Task to carry out:
Scan the data below. Pull out each line where "runs" occurs.

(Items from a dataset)

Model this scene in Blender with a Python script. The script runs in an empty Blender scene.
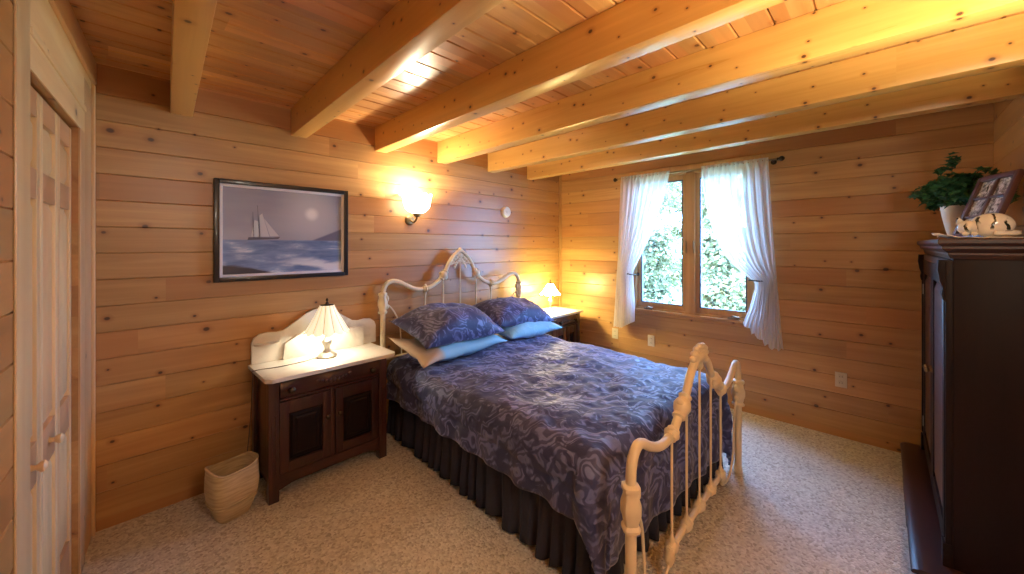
import bpy, bmesh, math, random
from mathutils import Vector, Matrix, noise as mnoise
random.seed(7)
SC = bpy.context.scene
COL = SC.collection
PI = math.pi

# ------------------------------------------------------------------ camera, world, light, exposure
cam = bpy.data.cameras.new('camera')
camo = bpy.data.objects.new('camera', cam)
COL.objects.link(camo)
camo.location = (0, 0, 1.5)
camo.rotation_euler = (PI / 2, 0, math.radians(44 - 90))
cam.sensor_width = 36
cam.lens = 385 / 1024 * 36
cam.shift_y = -42 / 1024
cam.clip_start = 0.02
SC.camera = camo

SC.view_settings.view_transform = 'Standard'
SC.view_settings.look = 'None'
SC.view_settings.gamma = 1
SC.view_settings.use_curve_mapping = False
SC.view_settings.exposure = 0.0
SC.cycles.use_denoising = True
SC.cycles.max_bounces = 8
SC.cycles.diffuse_bounces = 5
SC.cycles.transparent_max_bounces = 12
SC.cycles.sample_clamp_indirect = 6
SC.cycles.caustics_reflective = False
SC.cycles.caustics_refractive = False

wd = bpy.data.worlds.new('World')
SC.world = wd
wd.use_nodes = True
bg = wd.node_tree.nodes['Background']
bg.inputs[0].default_value = (0.25, 0.49, 1.0, 1)
bg.inputs[1].default_value = 46.0


def light(name, kind, loc, energy, color, **k):
    l = bpy.data.lights.new(name, kind)
    l.energy = energy
    l.color = color
    for a, v in k.items():
        setattr(l, a, v)
    o = bpy.data.objects.new(name, l)
    o.location = loc
    COL.objects.link(o)
    return o


# daylight portal filling the window opening (only steers the sky light, adds none)
po = light('window_portal', 'AREA', (4.06, 1.38, 1.53), 1, (1, 1, 1), shape='RECTANGLE', size=1.5, size_y=1.2)
po.rotation_euler = (0, PI / 2, 0)
po.data.cycles.is_portal = True
# the sun stands behind the house and lights the trees outside
sun = light('sun', 'SUN', (0, 0, 8), 20.0, (1.0, 0.96, 0.88), angle=0.01)
sun.rotation_euler = (0, math.radians(-38), math.radians(-20))
# lamps of the entry behind the camera
light('entry_lamp', 'POINT', (0.75, -0.45, 1.62), 10, (1.0, 0.85, 0.64), shadow_soft_size=0.05)
light('entry_ceiling_lamp', 'POINT', (0.55, -0.9, 2.2), 36, (1.0, 0.92, 0.78), shadow_soft_size=0.12)
up = light('entry_uplight', 'SPOT', (1.35, -0.55, 1.72), 145, (1.0, 0.82, 0.50), shadow_soft_size=0.06, spot_size=math.radians(150), spot_blend=0.35)
up.rotation_euler = (PI, 0, 0)


# ------------------------------------------------------------------ node helpers
class G:
    def __init__(s, name):
        s.m = bpy.data.materials.new(name)
        s.m.use_nodes = True
        s.nt = s.m.node_tree
        s.b = s.nt.nodes['Principled BSDF']
        s.out = s.nt.nodes['Material Output']

    def n(s, t, **k):
        x = s.nt.nodes.new(t)
        for a, v in k.items():
            setattr(x, a, v)
        return x

    def put(s, sock, v):
        if hasattr(v, 'links') or isinstance(v, bpy.types.NodeSocket):
            s.nt.links.new(v, sock)
        else:
            if isinstance(v, tuple) and len(v) == 3 and sock.type == 'RGBA':
                v = (*v, 1)
            sock.default_value = v

    def math(s, op, a, b=0.0, c=None, clamp=False):
        x = s.n('ShaderNodeMath', operation=op, use_clamp=clamp)
        s.put(x.inputs[0], a)
        s.put(x.inputs[1], b)
        if c is not None:
            s.put(x.inputs[2], c)
        return x.outputs[0]

    def comb(s, a, b, c=0.0):
        x = s.n('ShaderNodeCombineXYZ')
        for i, v in enumerate((a, b, c)):
            s.put(x.inputs[i], v)
        return x.outputs[0]

    def sep(s, v):
        x = s.n('ShaderNodeSeparateXYZ')
        s.put(x.inputs[0], v)
        return x.outputs

    def obj(s):
        return s.n('ShaderNodeTexCoord').outputs['Object']

    def noise(s, vec, scale=5, detail=3, rough=0.5, dist=0.0):
        x = s.n('ShaderNodeTexNoise')
        s.put(x.inputs['Vector'], vec)
        x.inputs['Scale'].default_value = scale
        x.inputs['Detail'].default_value = detail
        x.inputs['Roughness'].default_value = rough
        x.inputs['Distortion'].default_value = dist
        return x.outputs['Fac']

    def mix(s, f, a, b, mode='MIX'):
        x = s.n('ShaderNodeMix', data_type='RGBA', blend_type=mode)
        s.put(x.inputs[0], f)
        s.put(x.inputs[6], a)
        s.put(x.inputs[7], b)
        return x.outputs[2]

    def ramp(s, f, stops):
        x = s.n('ShaderNodeValToRGB')
        s.put(x.inputs[0], f)
        e = x.color_ramp.elements
        while len(e) < len(stops):
            e.new(0.5)
        for el, (p, c) in zip(e, stops):
            el.position = p
            el.color = (*c, 1) if len(c) == 3 else c
        return x.outputs[0]

    def step(s, v, lo, hi):
        x = s.n('ShaderNodeMapRange', interpolation_type='SMOOTHSTEP')
        s.put(x.inputs['Value'], v)
        s.put(x.inputs['From Min'], lo)
        s.put(x.inputs['From Max'], hi)
        return x.outputs[0]

    def bump(s, h, strength=0.2, dist=0.01):
        x = s.n('ShaderNodeBump')
        x.inputs['Strength'].default_value = strength
        x.inputs['Distance'].default_value = dist
        s.put(x.inputs['Height'], h)
        s.put(s.b.inputs['Normal'], x.outputs[0])

    def set(s, **k):
        for a, v in k.items():
            s.put(s.b.inputs[a.replace('_', ' ')], v)
        return s


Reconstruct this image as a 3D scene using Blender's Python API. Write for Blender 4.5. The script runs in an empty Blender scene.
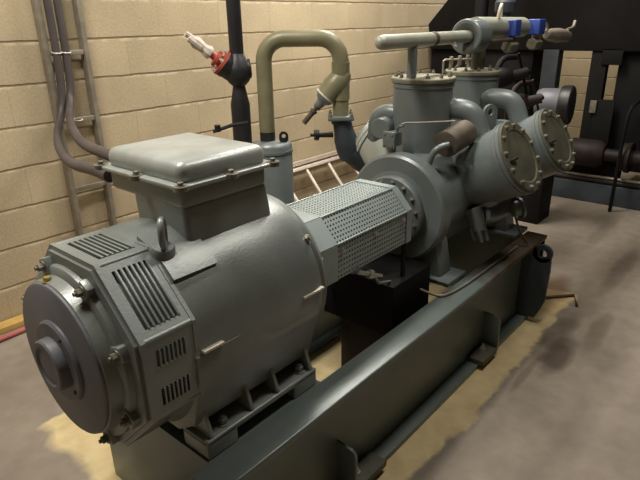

Output for this exercise:
Model this scene in Blender with a Python script. The script runs in an empty Blender scene.
Reconstruct this image as a 3D scene using Blender's Python API. Write for Blender 4.5. The script runs in an empty Blender scene.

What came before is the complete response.